> _Requirements_: Copy out the lines of the records below, and only those lines, from the one with "Y = 32.2 if" through the one with "t = thing('hedge_bush', lab, 'bush', (x,Y,0), 'low", exactly as they appear.

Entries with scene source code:
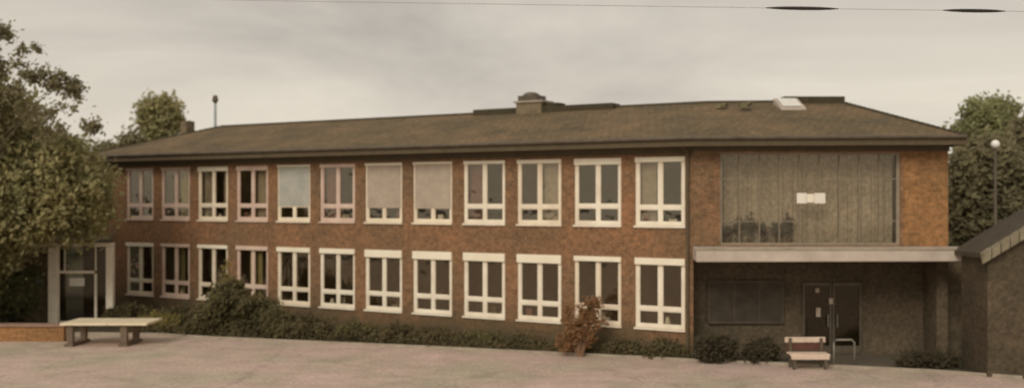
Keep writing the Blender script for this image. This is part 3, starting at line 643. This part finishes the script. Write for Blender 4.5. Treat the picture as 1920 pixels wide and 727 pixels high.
shrub(740,.4,70,604,M['leaf_brown'],'shrub','brownish low shrub under the seventh lower window',n=90)
shrub(815,.4,70,608,M['leaf_brown'],'shrub','dark low shrub under the eighth lower window',n=90)
shrub(895,.4,70,618,M['leaf_bed'],'shrub','small green shrub under the ninth lower window',n=70)
shrub(975,.4,70,626,M['leaf_brown'],'shrub','rusty brown shrub under the tenth lower window',n=70)
shrub(1180,.5,70,630,M['leaf_brown'],'shrub','brown shrub under the twelfth lower window',n=70)
shrub(1250,.5,70,634,M['leaf_brown'],'shrub','dark green shrub near the corner of the stair wing',n=70)
# dry orange plant
Yo = 33.35
t = thing('dry_shrub', 'straggly dry shrub with orange-tan leaves in front of the eleventh lower window', 'shrub', (PX(1088,Yo),Yo,0))
pts, cl = cloud([blob(1095,625,Yo,36,28,1.3,14), blob(1105,590,Yo,34,26,.8,12), blob(1078,600,Yo,26,34,.6,12), blob(1062,640,Yo,20,26,.5,10), blob(1110,560,Yo,20,16,.3,8)], 115, 15, .065)
leaf_mesh('foliage', pts[pts[:,2]>.05], .065, M['leaf_orange'], t)
q = MB()
for c_ in cl[:46]: q.tube([(PX(1088,Yo)+random.uniform(-.08,.08),Yo,0),tuple(Vector((PX(1088,Yo),Yo,0)).lerp(Vector(c_),.55)+Vector((0,0,.1))),tuple(c_)],[.022,.014,.006],5)
q.build('stem', mat('tan_stems', (.30,.19,.11), (.2,.12,.07)), t)
# dark hedge along the foot of the recess
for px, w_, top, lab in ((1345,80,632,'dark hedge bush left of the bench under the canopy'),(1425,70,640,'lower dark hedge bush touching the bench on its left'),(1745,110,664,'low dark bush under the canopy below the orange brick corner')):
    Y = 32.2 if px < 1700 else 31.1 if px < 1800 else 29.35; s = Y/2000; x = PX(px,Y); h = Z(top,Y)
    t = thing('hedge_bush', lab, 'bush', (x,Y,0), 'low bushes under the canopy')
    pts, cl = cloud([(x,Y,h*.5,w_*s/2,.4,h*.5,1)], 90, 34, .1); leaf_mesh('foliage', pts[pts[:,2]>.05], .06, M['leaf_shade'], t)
# ground cover in the bed
gp = []
for _ in range(26000):
    px = random.uniform(225, 1290); kk = random.uniform(.02,.95); y = None
    gp.append((px,kk))
e = np.array(edge); G_ = []
for px, kk in gp:
    y = 38.0 - (px-300)*5.5/1000
    for _ in range(6):
        x = PX(px,y); yk = np.interp(x, e[:,0], e[:,1]); yw = 33.33-.12 + (x-4.62)*(-.507/.862); y = (yk+.05)*(1-kk)+yw*kk
    x = PX(px,y); G_.append((x, y, .05+abs(rng.normal())*(.16 if px<700 else .10)))
tag(leaf_mesh('ground_cover', np.array(G_), .06, M['leaf_brown'], None), kind='stuff', label='olive-brown ground cover plants filling the bed along the school wall', cat='ground cover')
# far wood beyond the site (keeps the horizon closed from other viewpoints)
fw = []
for k in range(90):
    x = -170+k*3.9+random.uniform(-1,1); y = 95+random.uniform(-6,6)+ (0 if abs(x)<60 else 0); h = random.uniform(4,6.2)
    fw.append((x,y,h*.5,3.6,2.5,h*.5,1))
pts,_ = cloud(fw, 2600, 18, .5); o = leaf_mesh('distant_wood', pts, .42, M['leaf_dark'], None)
tag(o, 'dark distant wood on the horizon behind the school', 'wood', kind='stuff')

# ------------------------------------------------------------ sky, sun, camera
SUN_EL, SUN_AZ = 33, 203      # azimuth clockwise from +Y: behind the camera, to the left
wd = bpy.data.worlds.new('World'); bpy.context.scene.world = wd; wd.use_nodes = True
nt = wd.node_tree; N = nt.nodes; L = nt.links; N.clear()
out_ = N.new('ShaderNodeOutputWorld'); bg = N.new('ShaderNodeBackground'); bg.inputs['Strength'].default_value = .117
sky = N.new('ShaderNodeTexSky'); sky.sky_type = 'NISHITA'; sky.sun_disc = False; sky.sun_elevation = R(SUN_EL); sky.sun_rotation = R(SUN_AZ); sky.dust_density = 5
tc = N.new('ShaderNodeTexCoord'); mp = N.new('ShaderNodeMapping'); mp.inputs['Scale'].default_value = (1,1,3.2); mp.inputs['Location'].default_value = (.35,.2,.4)
L.new(tc.outputs['Generated'], mp.inputs[0])
n = N.new('ShaderNodeTexNoise'); n.inputs['Scale'].default_value = 2.3; n.inputs['Detail'].default_value = 7; n.inputs['Roughness'].default_value = .56; n.inputs['Distortion'].default_value = .5
L.new(mp.outputs[0], n.inputs['Vector'])
sep = N.new('ShaderNodeSeparateXYZ'); L.new(tc.outputs['Generated'], sep.inputs[0])
mr = N.new('ShaderNodeMapRange'); mr.inputs['From Min'].default_value = .0; mr.inputs['From Max'].default_value = .2; mr.inputs['To Min'].default_value = .24; mr.inputs['To Max'].default_value = -.04
L.new(sep.outputs['Z'], mr.inputs['Value'])
ad = N.new('ShaderNodeMath'); ad.operation = 'ADD'; L.new(n.outputs['Fac'], ad.inputs[0]); L.new(mr.outputs[0], ad.inputs[1])
rp = N.new('ShaderNodeValToRGB'); e_ = rp.color_ramp.elements
e_[0].position = .36; e_[0].color = (4.2,3.8,3.35,1); e_[1].position = .78; e_[1].color = (7.1,6.45,5.4,1)
L.new(ad.outputs[0], rp.inputs[0])
mx = N.new('ShaderNodeMix'); mx.data_type = 'RGBA'; mx.inputs['Factor'].default_value = .95
L.new(sky.outputs[0], mx.inputs[6]); L.new(rp.outputs[0], mx.inputs[7]); L.new(mx.outputs[2], bg.inputs[0]); L.new(bg.outputs[0], out_.inputs[0])
sd = bpy.data.lights.new('sun', 'SUN'); sd.energy = 1.6; sd.angle = R(28); sd.color = (1,.93,.82)
so = bpy.data.objects.new('sun', sd); C.objects.link(so)
az, el = R(SUN_AZ), R(SUN_EL); dirv = Vector((math.sin(az)*math.cos(el), math.cos(az)*math.cos(el), math.sin(el)))
so.rotation_euler = (-dirv).to_track_quat('-Z','Y').to_euler(); so.location = (0,0,30)
cd = bpy.data.cameras.new('camera'); cd.sensor_width = 36; cd.lens = 36*2000/1920; cd.shift_y = 11.5/1920; cd.clip_end = 2000; cd.clip_start = .1
cd.dof.use_dof = True; cd.dof.focus_distance = 13.0; cd.dof.aperture_fstop = .85
co = bpy.data.objects.new('camera', cd); C.objects.link(co); co.location = (0,0,CAM_H); co.rotation_euler = (R(90),0,0)
sc = bpy.context.scene; sc.camera = co
sc.view_settings.view_transform = 'Standard'; sc.view_settings.look = 'None'; sc.view_settings.exposure = 0
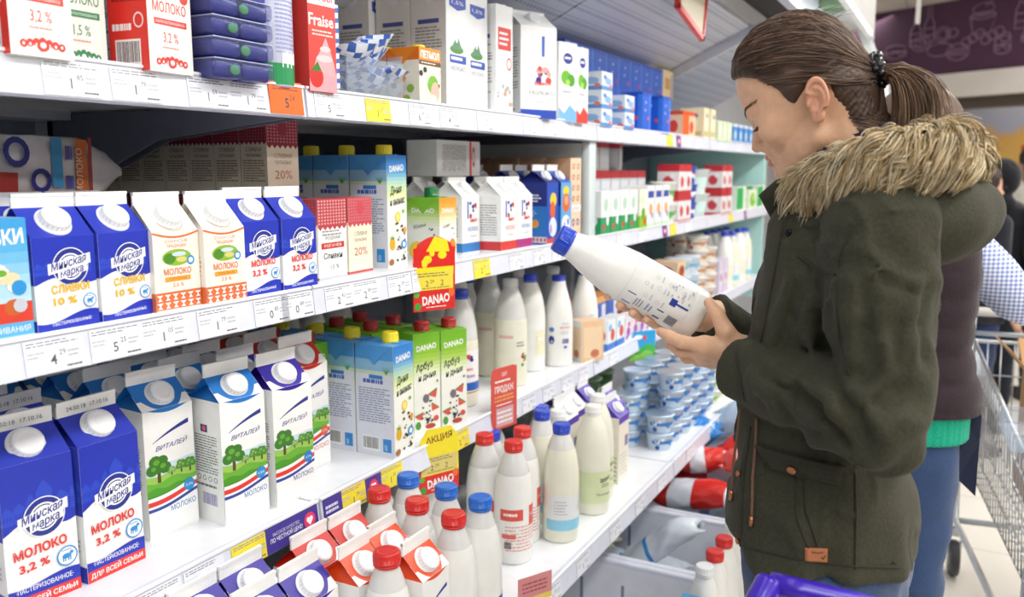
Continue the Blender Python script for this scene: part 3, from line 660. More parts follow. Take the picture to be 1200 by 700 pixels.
brick('sliv_red', .080, .060, .146, M('#f0ead2'), sliv('20%', M('#c94a54'), True), M('#c94a54'), fold=False, name='cream_carton')
brick('sliv_white', .090, .060, .146, M('#f3f2ee'), sliv('12 %', M('#b9424a'), False), M('#b9424a'), fold=False, name='cream_carton')
COWB = M('#2b2b31')
def grad(A, w, lo, hi, cols, n=14):
    for i in range(n):
        t = i / (n - 1) * (len(cols) - 1); k = min(int(t), len(cols) - 2); f = t - k
        a, b = [[int(c[j:j + 2], 16) for j in (1, 3, 5)] for c in (cols[k], cols[k + 1])]
        A.rect(-w / 2, lo + (hi - lo) * i / n, w / 2, lo + (hi - lo) * (i + 1) / n, M('#%02x%02x%02x' % tuple(int(p + (q - p) * f) for p, q in zip(a, b))))
def pineapple(A, x, y, s): A.ell(x, y, s, s * 1.35, M('#e8b92a'), 12); A.lattice(x - s * .7, y - s, x + s * .7, y + s, 3, 4, M('#c98f1e')); [A.poly([(x - s * .15 + q * s * .3, y + s), (x + s * .15 + q * s * .3, y + s), (x + q * s * 1.3, y + s * 2.3 - abs(q) * s * .6)], M('#4b9a3a')) for q in (-1, -.5, 0, .5, 1)]
def spots(A, a, b, c, d, n, seed): A.blobs(a, b, c, d, n, (c - a) * .05, (c - a) * .13, [COWB], seed)
def danao_front(A, w, h):
    grad(A, w, h * .55, h, ['#f3f5e6', '#d8e8a0', '#a8d0c8', '#3e8ed6', '#2f80d0'])
    A.txt('DANAO', 0, h * .86, h * .055, PW, w * .72, .08, 0, .03); A.txt('Дыня', -w * .05, h * .66, h * .07, COWB, w * .62, .12, .3, .02); A.txt('и ананас', w * .02, h * .565, h * .062, COWB, w * .78, .12, .3, .02)
    A.ell(w * .02, h * .45, w * .14, w * .16, M('#edd13c'), 14); A.ell(w * .02, h * .45, w * .09, w * .11, M('#f6e88a'), 12); A.ell(w * .3, h * .5, w * .07, w * .06, M('#7fb84a'), 10)
    pineapple(A, -w * .28, h * .21, w * .14); spots(A, -w * .1, h * .06, w * .38, h * .40, 22, 5); A.ell(w * .3, h * .2, w * .14, w * .14, SKYB, 14); A.ell(w * .3, h * .2, w * .08, w * .08, PW, 12); A.ell(w * .35, h * .33, w * .08, w * .1, M('#e8a03a'), 10); A.ell(-w * .35, h * .05, w * .12, w * .1, M('#a8673c'), 10)
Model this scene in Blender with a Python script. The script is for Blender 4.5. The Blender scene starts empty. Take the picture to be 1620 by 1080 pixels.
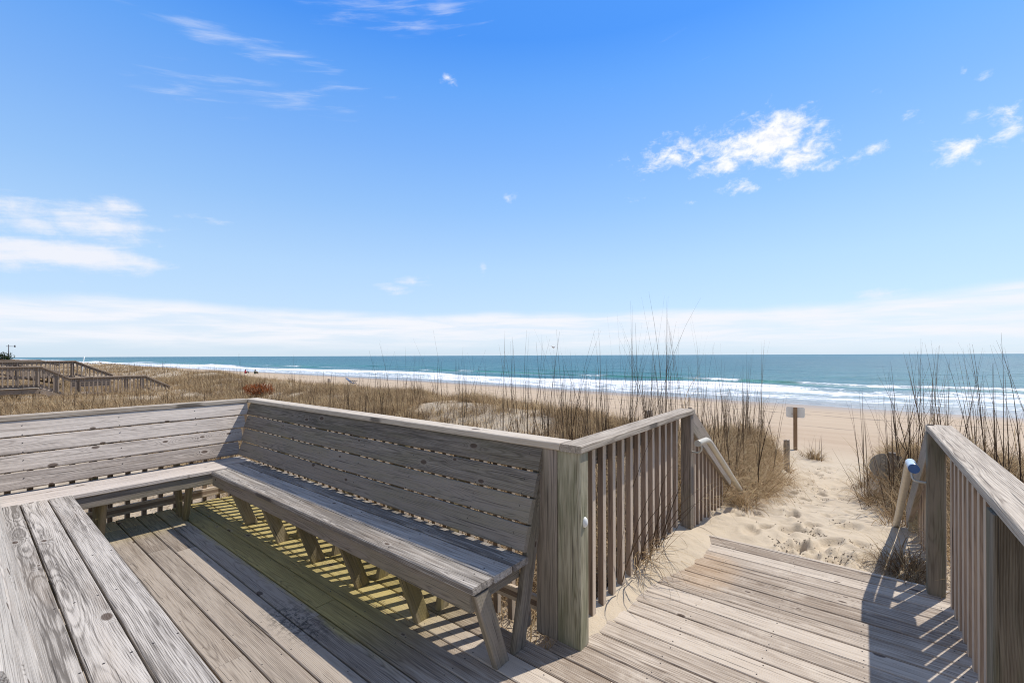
import bpy, math, random
import numpy as np
from mathutils import Vector
random.seed(7); RNG = np.random.default_rng(11)
S = bpy.context.scene
COL = S.collection
R = math.radians
CAM_H = 1.638
SEA = -2.76

# ------------------------------------------------------------------ object helpers
def tag(o, label=None, cat=None, group=None, kind=None):
    if label: o['label'] = label
    if cat: o['category'] = cat
    if group: o['group'] = group
    if kind: o['kind'] = kind
    return o
def thing(name, label, cat, loc=(0, 0, 0), group=None):
    o = bpy.data.objects.new(name, None); COL.objects.link(o); o.location = loc
    o.empty_display_size = .2
    return tag(o, label, cat, group)
def root_loc(p):
    while p.parent: p = p.parent
    return np.array(p.location)
def link(name, me, parent=None):
    o = bpy.data.objects.new(name, me); COL.objects.link(o)
    if parent: o.parent = parent
    return o
def mesh_obj(name, V, F, mats, parent=None, attrs=None, smooth=False, fmat=None, origin=None):
    V = np.asarray(V, float)
    o_ = np.zeros(3)
    if parent: o_ = root_loc(parent)
    elif origin is not None: o_ = np.array(origin, float)
    me = bpy.data.meshes.new(name)
    me.from_pydata((V - o_).tolist(), [], [tuple(f) for f in F])
    for m in (mats if isinstance(mats, (list, tuple)) else [mats]): me.materials.append(m)
    for k, a in (attrs or {}).items():
        a = np.asarray(a, np.float32)
        t = 'FLOAT' if a.ndim == 1 else 'FLOAT_VECTOR'
        at = me.attributes.new(k, t, 'POINT')
        at.data.foreach_set('value' if a.ndim == 1 else 'vector', a.ravel())
    if fmat is not None: me.polygons.foreach_set('material_index', np.asarray(fmat, np.int32))
    if smooth: me.polygons.foreach_set('use_smooth', [True] * len(me.polygons))
    me.update()
    o = link(name, me, parent)
    if parent is None and origin is not None: o.location = origin
    return o
def quad_mesh(name, V, Q, mats, attrs=None, smooth=False, fmat=None, origin=(0, 0, 0), parent=None):
    """large all-quad mesh from numpy arrays"""
    o_ = root_loc(parent) if parent else np.array(origin, float)
    V = np.asarray(V, np.float64) - o_
    me = bpy.data.meshes.new(name); Q = np.asarray(Q, np.int32); n = len(Q)
    me.vertices.add(len(V)); me.vertices.foreach_set('co', V.astype(np.float32).ravel())
    me.loops.add(n * 4); me.loops.foreach_set('vertex_index', Q.ravel())
    me.polygons.add(n); me.polygons.foreach_set('loop_start', np.arange(n, dtype=np.int32) * 4)
    me.polygons.foreach_set('loop_total', np.full(n, 4, np.int32))
    if smooth: me.polygons.foreach_set('use_smooth', np.ones(n, bool))
    for m in (mats if isinstance(mats, (list, tuple)) else [mats]): me.materials.append(m)
    if fmat is not None: me.polygons.foreach_set('material_index', np.asarray(fmat, np.int32))
    me.update(calc_edges=True); me.validate()
    for k, a in (attrs or {}).items():
        a = np.asarray(a, np.float32)
        t = 'FLOAT' if a.ndim == 1 else 'FLOAT_VECTOR'
        at = me.attributes.new(k, t, 'POINT')
        at.data.foreach_set('value' if a.ndim == 1 else 'vector', a.ravel())
    o = link(name, me, parent)
    if not parent: o.location = origin
    return o

# ------------------------------------------------------------------ node helpers
class NT:
    def __init__(s, nt): s.nt = nt; s.n = nt.nodes; s.l = nt.links
    def node(s, t, **kw):
        nd = s.n.new(t)
        for k, v in kw.items(): setattr(nd, k, v)
        return nd
    def put(s, sock, v):
        if v is None: return
        if isinstance(v, bpy.types.NodeSocket): s.l.new(v, sock)
        else: sock.default_value = v
    def m(s, op, a, b=None, c=None, clamp=False):
        nd = s.node('ShaderNodeMath', operation=op, use_clamp=clamp)
        s.put(nd.inputs[0], a); s.put(nd.inputs[1], b); s.put(nd.inputs[2], c)
        return nd.outputs[0]
    def add(s, a, b): return s.m('ADD', a, b)
    def sub(s, a, b): return s.m('SUBTRACT', a, b)
    def mul(s, a, b): return s.m('MULTIPLY', a, b)
    def step(s, x, lo, hi, tlo=0., thi=1.):
        nd = s.node('ShaderNodeMapRange', interpolation_type='SMOOTHSTEP')
        s.put(nd.inputs[0], x); s.put(nd.inputs[1], lo); s.put(nd.inputs[2], hi); s.put(nd.inputs[3], tlo); s.put(nd.inputs[4], thi)
        return nd.outputs[0]
    def xyz(s, x=0., y=0., z=0.):
        nd = s.node('ShaderNodeCombineXYZ'); s.put(nd.inputs[0], x); s.put(nd.inputs[1], y); s.put(nd.inputs[2], z); return nd.outputs[0]
    def sep(s, v):
        nd = s.node('ShaderNodeSeparateXYZ'); s.put(nd.inputs[0], v); return nd.outputs
    def noise(s, vec, scale=1., detail=3., rough=.5, dist=0., col=False):
        nd = s.node('ShaderNodeTexNoise'); s.put(nd.inputs['Vector'], vec)
        for k, v in (('Scale', scale), ('Detail', detail), ('Roughness', rough), ('Distortion', dist)): s.put(nd.inputs[k], v)
        return nd.outputs['Color' if col else 'Fac']
    def mix(s, f, a, b, blend='MIX'):
        nd = s.node('ShaderNodeMix', data_type='RGBA', blend_type=blend)
        s.put(nd.inputs[0], f); s.put(nd.inputs[6], c4(a)); s.put(nd.inputs[7], c4(b)); return nd.outputs[2]
    def attr(s, name, out='Vector'):
        nd = s.node('ShaderNodeAttribute', attribute_name=name); return nd.outputs[out]
    def ramp(s, f, stops):
        nd = s.node('ShaderNodeValToRGB'); e = nd.color_ramp.elements
        while len(e) < len(stops): e.new(.5)
        for el, (p, c) in zip(e, stops): el.position = p; el.color = c4(c)
        s.put(nd.inputs[0], f); return nd.outputs[0]
    def bump(s, h, strength=.3, dist=.01, normal=None):
        nd = s.node('ShaderNodeBump'); s.put(nd.inputs['Height'], h)
        nd.inputs['Strength'].default_value = strength; nd.inputs['Distance'].default_value = dist
        if normal is not None: s.l.new(normal, nd.inputs['Normal'])
        return nd.outputs[0]
def c4(c):
    if isinstance(c, (tuple, list)) and len(c) == 3: return (*c, 1.)
    return c
def new_mat(name):
    m = bpy.data.materials.new(name); m.use_nodes = True
    m.node_tree.nodes.clear(); t = NT(m.node_tree)
    out = t.node('ShaderNodeOutputMaterial')
    return m, t, out
def principled(t, out, col, rough=.8, spec=.25, metal=0., normal=None):
    p = t.node('ShaderNodeBsdfPrincipled')
    t.put(p.inputs['Base Color'], c4(col)); t.put(p.inputs['Roughness'], rough)
    t.put(p.inputs['Specular IOR Level'], spec); t.put(p.inputs['Metallic'], metal)
    if normal is not None: t.l.new(normal, p.inputs['Normal'])
    t.l.new(p.outputs[0], out.inputs[0]); return p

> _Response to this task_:
    Y = 32.2 if px < 1700 else 31.1 if px < 1800 else 29.35; s = Y/2000; x = PX(px,Y); h = Z(top,Y)
    t = thing('hedge_bush', lab, 'bush', (x,Y,0), 'low bushes under the canopy')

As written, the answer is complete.